Petitioners have shown no grounds to exclude the $500,000 payment from gross income. Respondent’s determination of a deficiency is sustained to the extent attributable to petitioners’ omission of the $500,000 payment from gross income.

Decision will be entered under Rule 155.

On their 1992 Federal income tax return, petitioners deducted legal fees incurred in connection with the recovery that is the subject of this case. By amendment to answer, respondent added a claim for a reduced deduction for legal fees if the Court were to conclude that any portion of the recovery was excludable from gross income. By the reply, petitioners denied the accuracy of respondent’s method for determining the legal fees allocable to that recovery. At the conclusion of the trial, the parties stipulated that $100,000 is allocable to the recovery. Since we determine that no portion of the recovery is excludable from gross income, the issue raised by respondent’s amendment to answer is moot, and petitioners are entitled to deduct the legal fees in question.

United States v.
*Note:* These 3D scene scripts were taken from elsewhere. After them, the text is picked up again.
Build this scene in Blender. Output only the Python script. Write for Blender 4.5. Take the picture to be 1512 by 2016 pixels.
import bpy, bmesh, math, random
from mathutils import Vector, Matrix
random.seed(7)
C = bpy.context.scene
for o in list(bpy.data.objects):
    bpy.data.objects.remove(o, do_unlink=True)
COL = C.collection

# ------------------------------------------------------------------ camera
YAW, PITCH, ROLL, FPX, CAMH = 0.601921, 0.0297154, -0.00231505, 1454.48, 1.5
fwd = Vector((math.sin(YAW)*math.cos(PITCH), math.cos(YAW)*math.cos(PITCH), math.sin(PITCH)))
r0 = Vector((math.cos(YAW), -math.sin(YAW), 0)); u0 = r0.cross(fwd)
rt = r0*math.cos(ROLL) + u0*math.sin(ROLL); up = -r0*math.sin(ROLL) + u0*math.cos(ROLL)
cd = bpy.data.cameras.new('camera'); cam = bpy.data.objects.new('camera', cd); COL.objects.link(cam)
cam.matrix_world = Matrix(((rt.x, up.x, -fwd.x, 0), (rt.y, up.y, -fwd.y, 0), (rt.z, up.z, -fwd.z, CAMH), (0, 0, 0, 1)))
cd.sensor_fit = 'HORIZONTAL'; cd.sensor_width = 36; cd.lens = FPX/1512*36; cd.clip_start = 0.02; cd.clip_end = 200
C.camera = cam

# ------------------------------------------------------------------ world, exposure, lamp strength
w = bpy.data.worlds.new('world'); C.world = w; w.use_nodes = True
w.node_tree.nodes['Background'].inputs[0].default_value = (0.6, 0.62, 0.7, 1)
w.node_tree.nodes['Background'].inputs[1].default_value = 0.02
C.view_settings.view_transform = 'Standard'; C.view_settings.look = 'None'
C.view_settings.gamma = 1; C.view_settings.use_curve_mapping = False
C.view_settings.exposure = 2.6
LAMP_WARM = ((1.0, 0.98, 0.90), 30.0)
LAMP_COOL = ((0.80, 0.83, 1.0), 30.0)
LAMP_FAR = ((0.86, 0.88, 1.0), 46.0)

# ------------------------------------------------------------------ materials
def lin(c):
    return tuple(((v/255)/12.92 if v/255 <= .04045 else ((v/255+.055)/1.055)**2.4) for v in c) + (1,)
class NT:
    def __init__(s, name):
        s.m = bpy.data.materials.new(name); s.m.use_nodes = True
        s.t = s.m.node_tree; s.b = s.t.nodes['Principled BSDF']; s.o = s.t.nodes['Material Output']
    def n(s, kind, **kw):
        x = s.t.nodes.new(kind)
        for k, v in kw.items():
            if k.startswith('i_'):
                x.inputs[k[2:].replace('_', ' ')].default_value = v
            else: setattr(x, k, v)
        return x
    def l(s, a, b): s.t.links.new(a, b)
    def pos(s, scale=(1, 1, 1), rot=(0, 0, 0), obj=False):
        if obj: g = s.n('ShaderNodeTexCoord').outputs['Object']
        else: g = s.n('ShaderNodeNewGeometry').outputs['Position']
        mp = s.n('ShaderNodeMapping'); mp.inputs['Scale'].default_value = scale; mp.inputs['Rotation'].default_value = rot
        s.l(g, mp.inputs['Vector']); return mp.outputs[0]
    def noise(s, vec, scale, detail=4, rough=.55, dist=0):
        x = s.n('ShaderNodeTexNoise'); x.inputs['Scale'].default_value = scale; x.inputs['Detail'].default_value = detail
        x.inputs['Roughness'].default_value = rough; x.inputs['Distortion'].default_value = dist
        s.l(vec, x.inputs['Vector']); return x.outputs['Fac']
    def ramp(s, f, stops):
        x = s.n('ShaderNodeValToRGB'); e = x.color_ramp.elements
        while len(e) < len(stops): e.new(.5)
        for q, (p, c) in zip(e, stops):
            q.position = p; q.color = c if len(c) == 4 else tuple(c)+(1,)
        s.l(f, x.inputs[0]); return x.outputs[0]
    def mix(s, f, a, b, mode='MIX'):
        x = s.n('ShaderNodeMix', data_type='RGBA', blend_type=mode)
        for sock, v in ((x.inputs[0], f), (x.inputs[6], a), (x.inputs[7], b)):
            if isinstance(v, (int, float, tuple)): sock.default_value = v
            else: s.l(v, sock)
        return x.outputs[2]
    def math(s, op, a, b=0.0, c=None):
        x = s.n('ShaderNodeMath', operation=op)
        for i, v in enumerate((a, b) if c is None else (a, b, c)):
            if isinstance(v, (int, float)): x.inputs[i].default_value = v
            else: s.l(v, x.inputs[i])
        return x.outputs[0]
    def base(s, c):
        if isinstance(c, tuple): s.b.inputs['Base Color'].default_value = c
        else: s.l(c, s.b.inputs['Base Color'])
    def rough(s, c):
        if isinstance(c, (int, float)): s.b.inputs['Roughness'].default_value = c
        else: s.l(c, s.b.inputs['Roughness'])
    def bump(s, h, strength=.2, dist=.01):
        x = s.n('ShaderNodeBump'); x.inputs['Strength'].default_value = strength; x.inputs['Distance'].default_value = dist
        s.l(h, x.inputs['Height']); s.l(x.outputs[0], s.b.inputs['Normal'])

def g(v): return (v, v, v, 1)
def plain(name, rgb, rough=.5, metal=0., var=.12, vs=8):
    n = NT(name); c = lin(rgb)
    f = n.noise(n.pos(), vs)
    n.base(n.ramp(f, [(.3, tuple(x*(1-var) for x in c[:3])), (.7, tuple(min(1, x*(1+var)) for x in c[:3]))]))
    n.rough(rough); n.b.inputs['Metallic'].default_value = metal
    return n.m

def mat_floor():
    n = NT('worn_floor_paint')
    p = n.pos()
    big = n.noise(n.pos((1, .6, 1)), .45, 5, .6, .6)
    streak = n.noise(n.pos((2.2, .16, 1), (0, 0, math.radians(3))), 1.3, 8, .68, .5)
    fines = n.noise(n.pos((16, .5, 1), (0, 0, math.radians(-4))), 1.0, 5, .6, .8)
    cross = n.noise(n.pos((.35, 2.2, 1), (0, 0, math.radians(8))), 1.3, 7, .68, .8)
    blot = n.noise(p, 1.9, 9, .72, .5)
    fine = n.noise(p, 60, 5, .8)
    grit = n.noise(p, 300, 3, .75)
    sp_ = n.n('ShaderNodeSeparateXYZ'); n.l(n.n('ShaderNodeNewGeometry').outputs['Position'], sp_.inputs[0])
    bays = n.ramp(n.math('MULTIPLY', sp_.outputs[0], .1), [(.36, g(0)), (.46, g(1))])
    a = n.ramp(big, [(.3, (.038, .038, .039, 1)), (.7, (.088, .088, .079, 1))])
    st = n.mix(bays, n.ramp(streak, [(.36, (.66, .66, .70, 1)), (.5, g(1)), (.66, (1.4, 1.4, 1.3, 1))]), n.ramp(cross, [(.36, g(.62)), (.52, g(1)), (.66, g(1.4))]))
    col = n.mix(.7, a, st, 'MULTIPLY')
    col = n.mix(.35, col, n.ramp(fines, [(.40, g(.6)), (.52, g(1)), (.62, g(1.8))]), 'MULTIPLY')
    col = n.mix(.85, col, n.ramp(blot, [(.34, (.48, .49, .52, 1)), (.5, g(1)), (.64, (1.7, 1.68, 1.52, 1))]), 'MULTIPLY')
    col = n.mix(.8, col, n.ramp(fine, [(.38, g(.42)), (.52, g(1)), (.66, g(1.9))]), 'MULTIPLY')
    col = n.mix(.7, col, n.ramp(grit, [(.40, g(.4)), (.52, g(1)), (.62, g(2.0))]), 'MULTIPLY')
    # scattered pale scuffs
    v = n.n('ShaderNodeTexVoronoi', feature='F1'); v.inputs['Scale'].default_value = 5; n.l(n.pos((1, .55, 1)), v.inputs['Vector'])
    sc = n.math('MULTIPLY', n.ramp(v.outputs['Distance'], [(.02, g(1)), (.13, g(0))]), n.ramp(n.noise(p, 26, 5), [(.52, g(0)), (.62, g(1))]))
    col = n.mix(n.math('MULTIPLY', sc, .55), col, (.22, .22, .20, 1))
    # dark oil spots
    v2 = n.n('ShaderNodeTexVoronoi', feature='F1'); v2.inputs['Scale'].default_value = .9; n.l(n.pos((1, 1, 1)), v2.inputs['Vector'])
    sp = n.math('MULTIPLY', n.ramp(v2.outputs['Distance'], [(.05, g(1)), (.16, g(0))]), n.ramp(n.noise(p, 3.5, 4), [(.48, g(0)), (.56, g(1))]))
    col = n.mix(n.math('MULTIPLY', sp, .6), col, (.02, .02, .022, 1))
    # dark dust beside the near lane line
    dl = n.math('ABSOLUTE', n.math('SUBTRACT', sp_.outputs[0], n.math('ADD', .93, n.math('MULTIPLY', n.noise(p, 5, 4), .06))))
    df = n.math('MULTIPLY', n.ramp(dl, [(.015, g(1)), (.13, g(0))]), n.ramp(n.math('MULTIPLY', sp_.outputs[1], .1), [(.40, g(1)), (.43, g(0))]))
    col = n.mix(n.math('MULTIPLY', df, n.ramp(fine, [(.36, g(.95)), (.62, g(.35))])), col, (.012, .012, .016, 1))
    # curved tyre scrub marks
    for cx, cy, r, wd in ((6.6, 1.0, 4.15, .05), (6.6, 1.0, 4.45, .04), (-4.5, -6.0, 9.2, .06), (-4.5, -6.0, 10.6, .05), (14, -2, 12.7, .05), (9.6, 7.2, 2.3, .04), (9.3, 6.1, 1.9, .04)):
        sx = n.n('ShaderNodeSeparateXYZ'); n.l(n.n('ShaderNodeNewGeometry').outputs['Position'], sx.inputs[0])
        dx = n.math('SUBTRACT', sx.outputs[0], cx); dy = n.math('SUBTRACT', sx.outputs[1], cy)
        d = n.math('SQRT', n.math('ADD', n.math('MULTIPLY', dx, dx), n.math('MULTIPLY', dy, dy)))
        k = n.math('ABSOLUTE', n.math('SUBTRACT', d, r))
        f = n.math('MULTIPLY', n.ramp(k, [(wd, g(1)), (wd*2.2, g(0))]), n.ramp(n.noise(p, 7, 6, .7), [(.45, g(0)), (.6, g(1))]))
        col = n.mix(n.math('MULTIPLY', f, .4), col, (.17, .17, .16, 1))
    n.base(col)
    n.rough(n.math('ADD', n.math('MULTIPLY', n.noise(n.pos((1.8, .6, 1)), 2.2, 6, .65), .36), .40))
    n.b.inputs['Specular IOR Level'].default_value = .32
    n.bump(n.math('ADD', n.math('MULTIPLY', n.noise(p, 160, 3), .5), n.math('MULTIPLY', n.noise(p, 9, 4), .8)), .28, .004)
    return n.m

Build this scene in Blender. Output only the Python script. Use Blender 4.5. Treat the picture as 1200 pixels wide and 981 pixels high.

Burke, 504 U.S. 229, 234 (1992); see, e.g., H. Rept. 1337, 83d Cong., 2d Sess. 15 (1954); S. Rept. 1622, 83d Cong., 2d Sess. 15-16 (1954).

The only place that we noted where petitioners asserted a claim that may be a personal injury is in a letter to a private claims adjuster hired by du Pont before commencement of the lawsuit, in which they described their loss of friends who were also customers and their belief that they appeared as “lying, deceiving fools to our customers”. That claim never was made within the context of the lawsuit, and petitioners have failed to convince us that, when the release was executed, du Pont had in mind any claim that had been made for personal injuries within the meaning of sec. 104(a)(2).